Zu wenig Wirtschaft in der Schule
Fast 80 Prozent der Befragten wünschen sich mehr Wirtschaftsinhalte in der Schule. 62 Prozent der jungen Menschen beklagen zudem, dass ihre Interessen von der Politik zu wenig berücksichtigt werden.
Dabei fühlen sich junge Menschen mit vergleichsweise niedrigem Bildungsniveau von der Politik besser vertreten als jene mit höherem Bildungsniveau.
Die Bertelsmann Stiftung wurde 1977 durch den Unternehmer Reinhard Mohn gegründet, den damaligen Chef des Medienkonzerns Bertelsmann. Nach Angaben des Konzerns halten Stiftungen, unter anderem die Bertelsmann Stiftung, heute etwas mehr als 80 Prozent der Aktien am Bertelsmann-Konzern, zu dem unter anderem die RTL Group, das Musikunternehmen BMG, die Verlagsgruppe Penguin Random House sowie Servicegeschäfte gehören.
Für ihre Studien sammelt und analysiert die Bertelsmann Stiftung Daten und gibt Handlungsempfehlungen an die Öffentlichkeit und Entscheidungsträger ab. Sie arbeitet operativ, das heißt sie unterstützt nicht die Arbeit Dritter, sondern investiert ausschließlich in selbst initiierte Projekte. Dabei dient sie nach eigenen Angaben dem Gemeinwohl und ist zu politischer Neutralität verpflichtet.

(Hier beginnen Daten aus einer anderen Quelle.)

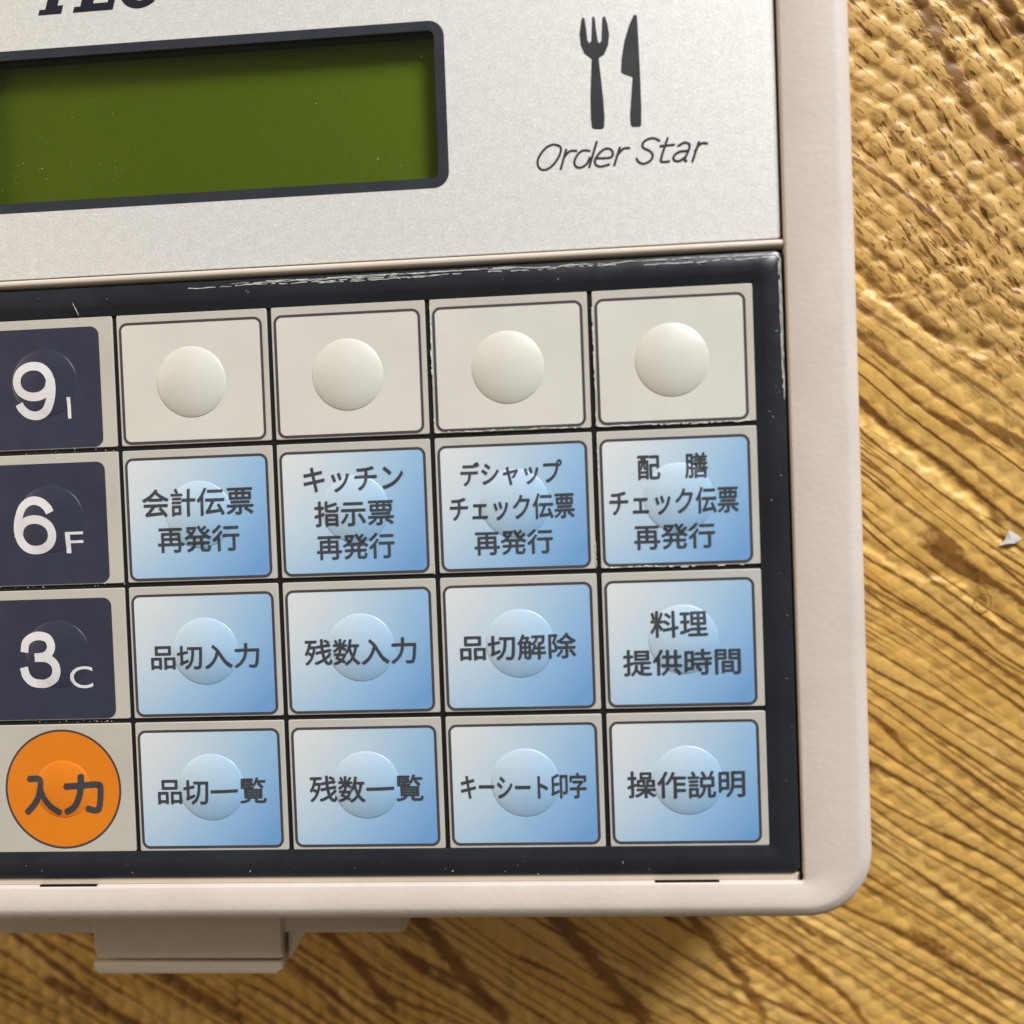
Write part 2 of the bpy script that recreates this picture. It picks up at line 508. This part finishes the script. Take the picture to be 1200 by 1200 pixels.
def pline(pts):
    """signed distance to a polyline and position 0..1 along it"""
    best = np.full(X.shape, 1e9); sd = np.zeros(X.shape); pos = np.zeros(X.shape)
    L = [math.dist(a, b) for a, b in zip(pts, pts[1:])]; T = sum(L); acc = 0
    for (a, b), l in zip(zip(pts, pts[1:]), L):
        dx, dy = b[0] - a[0], b[1] - a[1]
        tt = np.clip(((X - a[0]) * dx + (Y - a[1]) * dy) / (l * l), 0, 1)
        px, py = X - a[0] - tt * dx, Y - a[1] - tt * dy
        d = np.hypot(px, py)
        m = d < best
        best = np.where(m, d, best); sd = np.where(m, np.sign(dx * py - dy * px) * d, sd); pos = np.where(m, (acc + tt * l) / T, pos)
        acc += l
    return sd, pos
creases = [([(85.5, 3.4), (87.5, .8), (91, -2.2), (95, -5.2), (98.5, -6.6), (104, -9)], .75, .9),
           ([(84, -12), (88.5, -15.3), (92, -18.6), (95.5, -20.6), (98.6, -24), (101.6, -26.5), (104, -30.6), (108, -33.5)], .8, 1.0),
           ([(84, -28.5), (88, -31), (91.5, -34), (94.5, -34.9), (99.0, -35.6), (101.5, -38.2), (106, -42.5)], .6, .9),
           ([(93, 34), (97.5, 30.5), (101, 27), (104, 24), (108, 21.5)], .9, .8),
           ([(74, -73), (76, -78), (80, -83), (86, -86)], -.5, 1.2)]
for pts, amp, w in creases:
    sd, pos = pline(pts)
    fade = np.clip(np.minimum(pos, 1 - pos) * 9, 0, 1)
    sd = sd + .30 * lownoise(31, 1.3) + .08 * lownoise(32, .45)
    Hh = Hh + .52 * amp * fade * ((.40 + .22 * lownoise(33, 1.1)) * np.exp(-((sd + .35) / .28) ** 2) - .85 * np.exp(-((sd - .5) / w) ** 2) - .25 * np.exp(-((sd - 1.8) / (2 * w)) ** 2))
streaks = [([(91, 36), (95, 29), (99, 21), (104, 15), (110, 9)], 1.0), ([(99, 38), (104, 29), (108, 26)], 1.1),
           ([(84, 17), (90, 13), (96, 8), (100, 4)], .35), ([(97, 12), (101, 7), (104, 4)], .4),
           ([(22, -76), (29, -84), (35, -93), (40, -99)], 1.5), ([(43, -77), (50, -86), (57, -95), (60, -99)], 1.6),
           ([(-26, -80), (-12, -89), (2, -99)], 1.3), ([(8, -76), (16, -86), (24, -97)], 1.1),
           ([(62, -77), (67, -84), (72, -91), (76, -99)], 1.0), ([(-30, -90), (-18, -97), (-8, -104)], 1.2)]
ST = np.zeros(X.shape)
for pts, w in streaks:
    sd, pos = pline(pts)
    ST = np.maximum(ST, np.exp(-(sd / w) ** 2) * np.clip(np.minimum(pos, 1 - pos) * 10, 0, 1))

Zt = Z0 + SLOPE * Y + Hh - .75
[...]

Experten fordern mehr Bildung und Beteiligung
Wirtschaft und Politik sollten daher mehr Angebote schaffen, die junge Menschen einerseits besser einbinden und die ihr Wissen über wirtschaftliche Zusammenhänge erweitern würden, erklärte die Expertin der Bertelsmann Stiftung für Jugend und Wirtschaft, Sandra Zillinger.
Dabei sei es wichtig, dass sich nicht nur ohnehin schon gut gebildete Menschen, sondern möglichst viele der jungen Menschen ein besseres Verständnis für Wirtschaftsthemen aufbauen könnten, ergänzte der Bertelsmann-Experte Tobias Bürger.